Inside the lobby of Holmes Hall, unsuspecting people immediately hugged, kissed and even tackled as they entered the building.

A driver, thought to be intoxicated, in front of Holmes carrying a couch in his truck’s bed was pulled over and eventually towed.

This was a suspicious sight given the couch burning after the Ohio State game, but it soon made sense as couches were burned across the campus vicinity — including on State Street and at Newtown Crossing apartments.

The William T. Young Library, an area usually reserved for studying, saw an estimated 500 students pile into its lobby.

“We are the Payback Cats,” Deuser proclaimed, joining the mass exodus of people leaving the library to head to South Campus. “We are going to ride this payback thing into the National Championship.”

From South Campus, many students flooded the various streets blocked off by police.

“This is why we are the best fans in America,” undeclared freshman Clay Marrillia said. “This is the Big Blue Nation.”

Students hope to again emerge from their dorms in celebration after the UConn game.

“This is a scene of what’s to come,” computer science sophomore Wes Eklund said.

Restaurant scene

Buffalo Wild Wings was a popular destination for many Wildcat fans. According to staff members, the restaurant reached capacity, forcing patrons away even an hour before the game began.

It was estimated that more than 350 people watched the game at that venue.

Other nearby restaurants, including Harry’s and Beef ‘O’ Brady’s, were packed with screaming UK supporters as well.

North/West Campus

Honking horns and the “C-A-T-S” cheer reverberated through the streets on North Campus as fans celebrated the UK victory over North Carolina.

“I feel like $10 million,” junior James Bishop said, yelling and encouraging others to join his group on the way to State Street. “I want to burn a couch, I want to burn everything. I want to light the city on fire.”
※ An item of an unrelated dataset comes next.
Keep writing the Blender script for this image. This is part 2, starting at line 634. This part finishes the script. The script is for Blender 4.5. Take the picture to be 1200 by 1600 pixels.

On Montmullin Street, that is exactly what celebrating fans did. The street’s residents congregated outside to applaud a bonfire in the middle of the road.

A Ford F-150 added fuel to the fire when it sped past and a recliner chair was pushed out of the bed. As it hit the ground, the chair was swarmed and pushed into the fire.

“Damn, it feels good to be a wildcat,” Kendall O’Keefe, an education junior, said. “I have all this trust in my team. I wasn’t worried a minute (during the game).”

Soon after the recliner lit up, a fire truck squeezed its way down the street, followed by a cop car.

Onlookers snapped pictures as the firefighters put out the celebration fire.

Lt. Cameron Hudson of the Lexington Fire Department said this fire was the second one put out in 15 minutes, and that the combination of people drinking and dancing was a bad mix.

“I understand everyone is having fun,” Hudson said, “but people can get hurt.”

He said, however, that he was not annoyed and that probably some of the members in his squad used to do that too.

Hudson said that the fire department was also celebrating.

“Oh yeah, we watched the game. We were like, ‘We better get something to eat before the couch burning starts,’” he said.

Jeff Evans, a senior celebrating outside of Hugh Jass Burgers, said he felt amazing.

“Hitting our free throws in the last three minutes was the reason we won the game,” Evans said. “Great defense in our three-point percentage was great, thanks to the whole team.”

“Kentucky is winning like Charlie Sheen,” Ian Anderson, a kinesiology junior said. “I felt like Charlie Sheen.”